— Start —
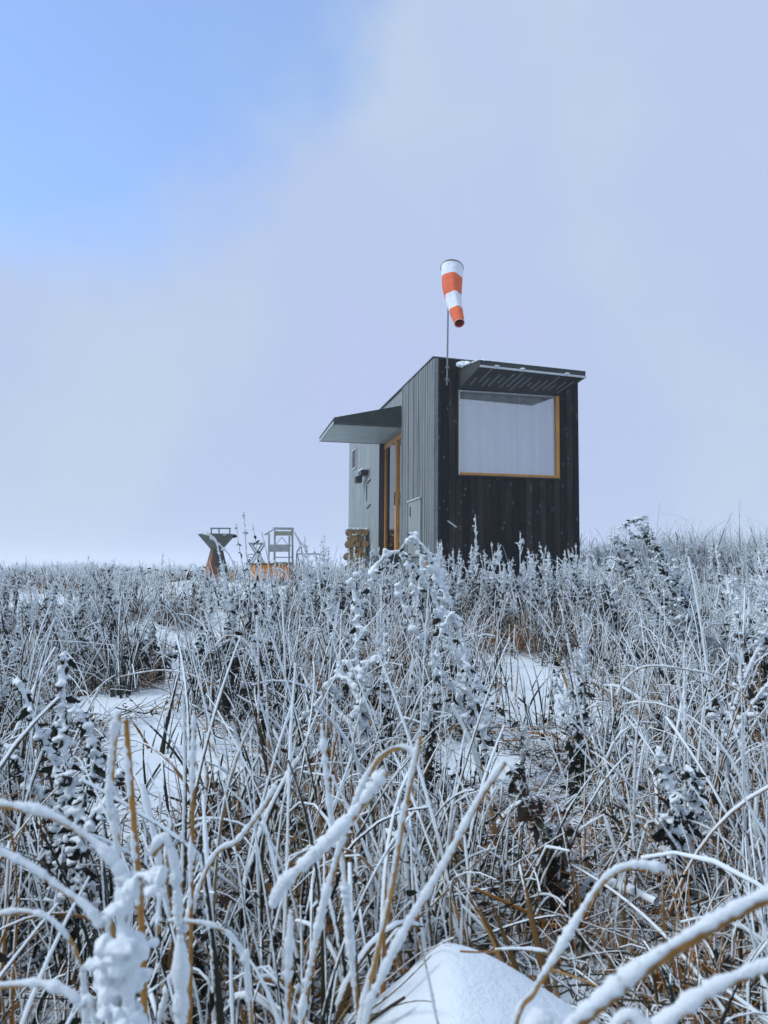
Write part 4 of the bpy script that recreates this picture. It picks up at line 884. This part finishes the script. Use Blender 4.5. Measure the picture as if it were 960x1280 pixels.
# ------------------------------------------------------------------ firewood against the grey wall: every log a thing
def log_proto(r, Ln):
    n_ = 14; th = np.arange(n_) * 2 * math.pi / n_; rr = r * (1 + rng.uniform(-.13, .13, n_)); q = MB()
    p = [(c_, 0, s_) for c_, s_ in zip(rr * np.cos(th), rr * np.sin(th))]; p2 = [(a_ * .95, Ln, c_ * .95) for a_, _, c_ in p]
    V = np.array(p + p2); q.add(V, [(i, n_ + i, n_ + (i + 1) % n_, (i + 1) % n_) for i in range(n_)], m=0)
    q.add(p + [(0, -.004, 0)], t=[(i, (i + 1) % n_, n_) for i in range(n_)], m=1); q.add(p2 + [(0, Ln + .004, 0)], t=[((i + 1) % n_, i, n_) for i in range(n_)], m=1)
    return q.build('firewood_log', [M['bark'], M['logend']], None, smooth=False)
protos = [log_proto(r, .45) for r in (.075, .064, .084)]; pu = [False] * 3
def wloc(x, y, z): return HUT_T + RM @ Vector((x, y, z))
z0 = float(ground_z(*wloc(-.25, 5.2, 0).xy)) - HUT_T.z
rows = int((.95 - z0) / .13)
for row in range(rows):
    for c in range(3 - (row % 2)):
        k = rng.randint(3); o = protos[k].copy() if pu[k] else protos[k]
        if pu[k]: COL.objects.link(o)
        pu[k] = True; o.location = wloc(-.11 - .15 * c - .075 * (row % 2) + rng.normal(0, .004), 5.05 + rng.normal(0, .03), z0 + .06 + row * .13)
        o.rotation_euler = (rng.normal(0, .02), rng.uniform(0, 6.28) * (row < rows - 2), HUT_YAW + rng.normal(0, .03)); tag(o, 'round firewood log stacked against the grey hut wall', 'firewood', 'firewood logs stacked by the wall')
        if row >= rows - 2:
            q = MB(); nn = 26; q.blobs(np.stack([rng.normal(0, .035, nn), rng.uniform(-.02, .45, nn), np.full(nn, .07)], -1), rng.uniform(.022, .045, nn), 0, .55); q.build('snow_cap', M['snow'], o)

# ------------------------------------------------------------------ the air
b = MB(); b.box((-420, -60, -5), (420, 520, 6.9)); hz = b.build('haze', m_plain('haze_dummy', (1, 1, 1)), None, smooth=False)
m = bpy.data.materials.new('fog'); m.use_nodes = True; nt = m.node_tree; nt.nodes.remove(nt.nodes['Principled BSDF'])
pv = nt.nodes.new('ShaderNodeVolumePrincipled'); pv.inputs['Color'].default_value = (.985, .99, 1, 1); pv.inputs['Density'].default_value = .0024; pv.inputs['Anisotropy'].default_value = .2
nt.links.new(pv.outputs[0], nt.nodes['Material Output'].inputs['Volume']); hz.data.materials.clear(); hz.data.materials.append(m)
tag(hz, 'pale winter fog filling the air over the field', 'haze', kind='stuff')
— End —
Quote everything in the listing above exactly; pictures are the only thing to omit.

▸ Full response
Write part 4 of the bpy script that recreates this picture. It picks up at line 884. This part finishes the script. Use Blender 4.5. Measure the picture as if it were 960x1280 pixels.
# ------------------------------------------------------------------ firewood against the grey wall: every log a thing
def log_proto(r, Ln):
    n_ = 14; th = np.arange(n_) * 2 * math.pi / n_; rr = r * (1 + rng.uniform(-.13, .13, n_)); q = MB()
    p = [(c_, 0, s_) for c_, s_ in zip(rr * np.cos(th), rr * np.sin(th))]; p2 = [(a_ * .95, Ln, c_ * .95) for a_, _, c_ in p]
    V = np.array(p + p2); q.add(V, [(i, n_ + i, n_ + (i + 1) % n_, (i + 1) % n_) for i in range(n_)], m=0)
    q.add(p + [(0, -.004, 0)], t=[(i, (i + 1) % n_, n_) for i in range(n_)], m=1); q.add(p2 + [(0, Ln + .004, 0)], t=[((i + 1) % n_, i, n_) for i in range(n_)], m=1)
    return q.build('firewood_log', [M['bark'], M['logend']], None, smooth=False)
protos = [log_proto(r, .45) for r in (.075, .064, .084)]; pu = [False] * 3
def wloc(x, y, z): return HUT_T + RM @ Vector((x, y, z))
z0 = float(ground_z(*wloc(-.25, 5.2, 0).xy)) - HUT_T.z
rows = int((.95 - z0) / .13)
for row in range(rows):
    for c in range(3 - (row % 2)):
        k = rng.randint(3); o = protos[k].copy() if pu[k] else protos[k]
        if pu[k]: COL.objects.link(o)
        pu[k] = True; o.location = wloc(-.11 - .15 * c - .075 * (row % 2) + rng.normal(0, .004), 5.05 + rng.normal(0, .03), z0 + .06 + row * .13)
        o.rotation_euler = (rng.normal(0, .02), rng.uniform(0, 6.28) * (row < rows - 2), HUT_YAW + rng.normal(0, .03)); tag(o, 'round firewood log stacked against the grey hut wall', 'firewood', 'firewood logs stacked by the wall')
        if row >= rows - 2:
            q = MB(); nn = 26; q.blobs(np.stack([rng.normal(0, .035, nn), rng.uniform(-.02, .45, nn), np.full(nn, .07)], -1), rng.uniform(.022, .045, nn), 0, .55); q.build('snow_cap', M['snow'], o)

# ------------------------------------------------------------------ the air
b = MB(); b.box((-420, -60, -5), (420, 520, 6.9)); hz = b.build('haze', m_plain('haze_dummy', (1, 1, 1)), None, smooth=False)
m = bpy.data.materials.new('fog'); m.use_nodes = True; nt = m.node_tree; nt.nodes.remove(nt.nodes['Principled BSDF'])
pv = nt.nodes.new('ShaderNodeVolumePrincipled'); pv.inputs['Color'].default_value = (.985, .99, 1, 1); pv.inputs['Density'].default_value = .0024; pv.inputs['Anisotropy'].default_value = .2
nt.links.new(pv.outputs[0], nt.nodes['Material Output'].inputs['Volume']); hz.data.materials.clear(); hz.data.materials.append(m)
tag(hz, 'pale winter fog filling the air over the field', 'haze', kind='stuff')